SFGate:
The U.S. Supreme Court refused Wednesday to halt Sunnyvale’s enforcement of a voter-approved ban on high-capacity gun magazines. The order signaled that San Francisco will also be allowed to enforce a virtually identical ordinance during court challenges.
Sunnyvale’s measure, approved by 66 percent of its voters in November, prohibits possession of magazines carrying more than 10 cartridges.
A group of gun owners sued to overturn the Sunnyvale ordinance and asked a federal judge to block its enforcement, arguing that tens of millions of Americans legally own guns with high-capacity magazines and may sometimes need them to repel criminal attacks.
But U.S. District Judge Ronald Whyte of San Jose rejected the request March 5, the day before the ordinance took effect, saying the ban would have little impact on the constitutional right to bear arms in self-defense.
A federal appeals court refused to intervene, and on Wednesday, Supreme Court Justice Anthony Kennedy, who handles emergency appeals from California and eight other Western states, denied a stay without comment.
More often than not, when the SCOTUS refuses to hear a case, they know full well how it will turn out and conclude that the outcome wouldn’t be any different than the way it is before review.
Occasionally I like the decisions made at the appeals court level. But more often than not I don’t. But one thing I do not do is rely on the federal court system to protect my rights.
I am a second amendment and gun rights writer, but I only loosely call myself that. Readers know that I don’t believe that I have a right to own firearms because the constitution says so. I also don’t believe in so-called “natural law” or “natural rights.”
Ever since my seminary training in apologetics and philosophy, having seen John Locke thoroughly dissembled with logic, I don’t reference his views for anything. No respectable philosopher today does. Even among the legal community, John Whitehead is an exception. In order for something to be “natural,” it has to be binding upon all men and capable of epistemic certainty. To me, the concept of a natural right to own guns is no better than the notion of the new head of a pride killing the young lions so that the lionesses will come into estrus again – or the lioness trying to defend her young one. What’s natural to one won’t be natural to another.
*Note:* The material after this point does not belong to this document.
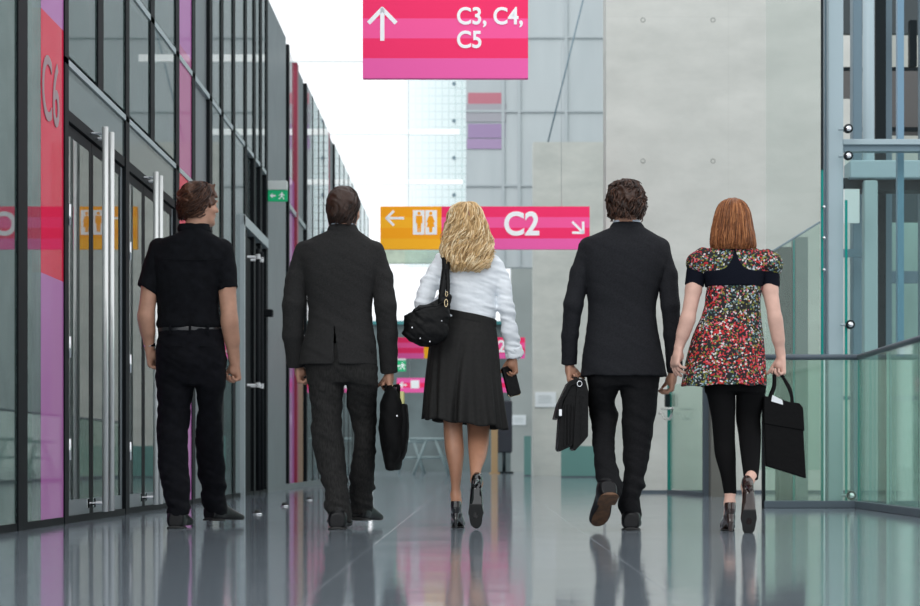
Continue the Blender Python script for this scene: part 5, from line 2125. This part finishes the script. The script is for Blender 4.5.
guard(((xg0, YG), (xg1, YG)), 'frontal glass balustrade with dark rail, behind the tote bag', posts=(.0,), joints=(.64,))
xe = 440 * 12.3 / FOC
guard(((xg1 + .0, YG - .045), (xe - .02, 10.6)), 'glass balustrade with dark rail, turning the corner towards the viewer beside the lift', joints=(.28, .56, .8))
guard(((2.62, 22.6), (2.62, 39.6)), 'long glass balustrade in the far gap behind the concrete, mirrored in the facade', joints=(.12, .24, .36, .48, .6, .72, .84))
slab('wall_right_added', 8.6, 8.9, 22.8, 66, 0, 15, mat('pale_side_wall', (.48, .57, .55), .7, noise=.15, nscale=1))  # unseen wall added to keep white sky out of the facade reflections
# lift shaft frame
X = lambda px, Y: at(px, 0, Y)[0]
lift = empty('lift_shaft', (X(836, 15.2), 15.2, 0), label='steel and glass lift shaft with pale blue column and crossbeam', cat='lift')
def lp(name, px0, px1, ya, yb, Y, m, dep=.1, bev=0., smooth=False):
    """member measured at distance Y: ya lower, yb upper image rows (None = floor / out of the top)"""
    xa_, xb_ = X(px0, Y), X(px1, Y)
    z0_ = 0 if ya is None else at(0, ya, Y)[1]
    z1_ = 5.2 if yb is None else at(0, yb, Y)[1]
    ox, oy = lift.location.x, lift.location.y
    o = MB().box(xa_ - ox, xb_ - ox, Y - oy, Y - oy + dep, z0_, z1_, bev).build(name, m, lift)
    return o


lp('corner_column', 828, 843.5, None, None, 15.2, STEEL_BL, .16, .008)
lp('column_flange', 824.5, 828.5, None, None, 15.28, STEEL_MD, .05)
lp('crossbeam', 843.5, 990, 144.5, 139, 15.2, STEEL_BL, .16, .003)
lp('crossbeam_web', 843.5, 990, 151, 144.3, 15.23, STEEL_MD, .1)
lp('glass_pane', 766, 821.5, None, None, 15.1, GL_LIFT, .012)
lp('pane_edge', 821, 823.4, None, 170, 15.1, TEAL_EDGE, .014)
lp('pane_edge', 821, 823.4, 170, None, 15.1, STEEL_DK, .014)
lp('glass_pane', 845, 990, None, 151, 15.15, GL_SHAFT, .012)
lp('pane_edge', 845, 847.5, None, 200, 15.12, TEAL_EDGE, .012)
lp('steel_post', 897.5, 904, 356, None, 15.45, STEEL_SKY, .06)
for px, py in ((848.5, 128.5), (848.5, 155.5), (850.5, 324.5), (851.5, 495.5)):
    x_, z_ = at(px, py, 15.08)
    ox, oy = lift.location.x, lift.location.y
    r_ = MB().lathe([(.034, .03), (.036, .0), (.030, -.006), (.026, .0)], (x_ - ox, 15.08 - oy, z_), 'y', 20).build('point_fixing', STEEL_DK, lift, True)
    MB().lathe([(.024, .01), (.024, -.006), (.016, -.014), (.004, -.016)], (x_ - ox, 15.08 - oy, z_), 'y', 18).build('fixing_cap', CHROME, r_, True)
    MB().tube([(x_ - ox - .07, 15.12 - oy, z_), (x_ - ox, 15.11 - oy, z_)], .010, 8).build('fixing_arm', STEEL_BL, r_, True)
for py in (207, 238, 270):
    x_, z_ = at(824, py, 15.07)
    MB().lathe([(.012, .02), (.012, -.012), (.007, -.02)], (x_ - ox, 15.07 - oy, z_), 'y', 12).build('bolt', CHROME, lift, True)
# inside the shaft
WARM = mat('brown_grey_panel', (.13, .125, .12), .6)
lp('inner_column', 853, 862.5, None, None, 17.5, STEEL_MD, .15, .01)
xa_, z_ = at(868.5, 171, 17.2)
MB().lathe([(.035, z_), (.05, z_ + .03), (.052, z_ + .05), (.052, 5.2)], (xa_ - ox, 17.2 - oy, 0), 'z', 20).build('hydraulic_tube', STEEL_BL, lift, True)
lp('guide_rail', 875.5, 886, None, None, 17.6, STEEL_DK, .1)
lp('inner_column', 886, 892, None, None, 17.9, STEEL_MD, .1)
lp('guide_rail', 910, 917, 66, 20, 17.7, STEEL_DK, .08)
lp('guide_rail', 920, 932, None, None, 17.4, STEEL_MD, .08)
lp('car_head', 843, 990, 33, None, 18.6, mat('dark_lift_car', (.045, .06, .065), .5), .1)
lp('shaft_bar', 843, 990, 71, 67, 18.4, STEEL_DK, .05)
lp('shaft_panel', 843, 851, 98, 71, 18.4, WARM, .04)
lp('shaft_panel', 892, 919, 135, 71, 18.4, WARM, .04)
lp('shaft_bar', 843, 990, 131, 127, 18.3, STEEL_DK, .05)
lp('car_sill', 850, 990, 178, 160, 17.0, STEEL_BL, .3, .01)
lp('car_sill_band', 843, 990, 190, 178, 17.1, STEEL_DK, .25)
lp('white_panel', 843.5, 859.5, 223, 189, 16.8, mat('white_lift_panel', (.74, .78, .76), .5), .02)
lp('inner_column', 864, 878, None, 180, 17.0, mat('pale_green_steel', (.36, .46, .47), .4), .1, .01)
lp('shaft_panel', 885, 990, 222, 178, 18.8, mat('dark_slate_panel', (.03, .055, .065), .4), .05)
lp('shaft_bar', 843, 863, 257, 249, 17.3, STEEL_MD, .05)
lp('shaft_bar', 878, 990, 283, 271, 18.0, STEEL_MD, .05)
lp('shaft_bar', 843, 990, 400, 396, 17.8, STEEL_MD, .05)
# green-grey wall behind the shaft
slab('wall_right_back', 4.05, 9.0, 22.5, 22.8, 0, 3.6, mat('green_grey_far_wall', (.26, .38, .35), .6, noise=.25, nscale=1.0, stretch=(2.5, 1, .6)))
slab('wall_right_back_upper', 4.05, 9.0, 22.5, 22.8, 3.6, 7.5, mat('pale_far_upper_wall', (.44, .46, .42), .7, noise=.1, nscale=1))
# stair side seen through the lift glass
st = empty('stair_guard', (X(795, 17), 17, 0), label='sloping stair guard of glass seen through the lift pane beside the floral dress', cat='railing')
ox2 = st.location.x
P = [(at(757, 261, 17)), (at(820, 222, 17)), (at(820, 470, 17)), (at(757, 470, 17))]
MB().prism([(p[0] - ox2, p[1]) for p in P], 0, .012).build('pane', glass('stair_glass', (.84, .92, .89), .2, base=.02, base_col=(.42, .50, .46)), st)
a_, b_ = P[0], P[1]
MB().tube([(a_[0] - ox2, -.004, a_[1]), (b_[0] - ox2, -.004, b_[1])], .009, 8).build('top_edge', STEEL_MD, st, True)
MB().box(X(793.2, 17) - ox2, X(794.6, 17) - ox2, -.004, .014, 0, at(0, 240, 17)[1]).build('joint', TEAL_EDGE, st)
for a, b, c, m_ in ((779, 792, 247, mat('olive_grey_column', (.085, .095, .085), .6)), (795.5, 808, 237, mat('mid_grey_column', (.20, .24, .23), .6)), (711, 725, 385, mat('umber_grey_column', (.13, .13, .115), .6))):
    o = slab('square_column', X(a, 19), X(b, 19), 19, 19.25, 0, at(0, c, 19)[1], m_, kind=None)
    tag(o, {779: 'olive-grey square column behind the stair guard, nearer the floral dress', 795.5: 'lighter grey square column behind the stair guard, nearer the steel post', 711: 'short umber-grey column behind the black leggings'}[a], 'column')
# open glass door
gd = empty('door_4', (2.16, 20.4, 0), kind='structure')
pa, pb = Vector((X(669.5, 21.0), 21.0, 0)), Vector((X(706, 19.2), 19.2, 0))
gd.location = pa
d = pb - pa
gd.rotation_euler = (0, 0, math.atan2(d.y, d.x))
Lh = d.length
MB().box(.02, Lh - .02, -.008, .008, .05, 1.16).build('pane', GL_GREEN, gd)
MB().box(-.02, .024, -.02, .02, .04, 1.19).build('pane_edge', TEAL_EDGE, gd)
MB().box(Lh - .03, Lh + .015, -.03, .03, 0, 1.5).build('post', RAIL_DK, gd)
MB().box(0, Lh, -.03, .03, 0, .04).build('base_rail', RAIL_DK, gd)
hd = MB()
xh, zh = at(673.5, 401, 20.9)
hd.box(.02, .10, -.06, -.01, .93, 1.07, .006)
hd.build('lock_box', STEEL_DK, gd)
hd = MB()
hd.tube([(-.06, -.10, .86), (.12, -.10, .86), (.24, -.10, .80), (.5, -.10, .79), (.62, -.10, .83), (.66, -.10, .90), (.10, -.10, .905)], .014, 10)
hd.build('pull_handle', BRUSHED, gd, True)
slab('baseboard_back', at(606, 0, 21.3)[0], 4.05, 21.26, 21.3, 0, .03, RAIL_DK)

# ------------------------------------------------ floor studs (door stops)
for px, py in ((257.5, 514.5), (284.5, 506.5), (309, 500.5)):
    Y = .36 * FOC / (py - 460)
    r = empty('door_stop', (at(px, 0, Y)[0], Y, 0), label='small domed steel door stop on the polished floor', cat='door stop', group='domed door stops along the floor')
    MB().lathe([(.032, 0), (.032, .006), (.026, .010)], (0, 0, 0), 'z', 20).build('base', CHROME, r, True)
    MB().lathe([(.022, .008), (.022, .022), (.014, .030), (.003, .032)], (0, 0, 0), 'z', 20).build('rubber_cap', SOLE, r, True)

# ================================================================== people in it
man_polo()
_, g2 = man_tweed()
_, g3 = woman_blonde()
_, g4 = man_suit()
_, g5 = woman_floral()
soft_bag(g2)
wallet(g3)
flap_case(g4)
tote(g5)
shoulder_bag()

# ================================================================== light and camera
sc = bpy.context.scene
w = bpy.data.worlds.new('overcast')
sc.world = w
w.use_nodes = True
nt = w.node_tree
bg = nt.nodes['Background']
bg.inputs[0].default_value = (.93, .965, 1.0, 1)
bg.inputs[1].default_value = 1.25


def area(name, loc, rot_, sx_, sy_, power, col):
    l = bpy.data.lights.new(name, 'AREA')
    l.shape = 'RECTANGLE'
    l.size, l.size_y = sx_, sy_
    l.energy = power
    l.color = col
    o = bpy.data.objects.new(name, l)
    COL.objects.link(o)
    o.location = loc
    o.rotation_euler = rot_
    return o


sun = bpy.data.lights.new('soft_sun', 'SUN')
sun.energy = 1.0
sun.angle = math.radians(35)
sun.color = (1, .98, .95)
so_ = bpy.data.objects.new('soft_sun', sun)
COL.objects.link(so_)
so_.rotation_euler = (math.radians(52), 0, math.radians(-25))

sc.view_settings.view_transform = 'Standard'
sc.view_settings.look = 'None'
sc.view_settings.exposure = 0
sc.cycles.max_bounces = 8
sc.cycles.transparent_max_bounces = 24
sc.cycles.glossy_bounces = 5
sc.cycles.use_denoising = True
cd = bpy.data.cameras.new('camera')
co = bpy.data.objects.new('camera', cd)
COL.objects.link(co)
co.location = (0, 0, EYE)
co.rotation_euler = (PI / 2, 0, 0)
cd.sensor_width = 36
cd.lens = FOC / 920 * 36
cd.shift_x = -20 / 920
cd.shift_y = 157 / 920
cd.clip_end = 500
cd.dof.use_dof = True
cd.dof.focus_distance = 10.3
cd.dof.aperture_fstop = 5.0
sc.camera = co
So why do I have a right to own guns, or high capacity magazines? Because God says so. That settles it for me, whether the constitution recognizes it or not, whether a judge certifies it or not. You may not have my world view, and I’m okay with that. But every man must come to his own conclusions and ascertain the ultimate foundation for what he does and what he believes.
You live on the Serengeti desert in a Machiavellian world of eat or be eaten, with no concept of right and wrong, or you know whereof you act, and you know why what you do and what you believe is morally righteous. And If you were relying on a federal judge to warranty your rights, you’ve been disavowed of that mistaken belief as we speak. Is that clear enough?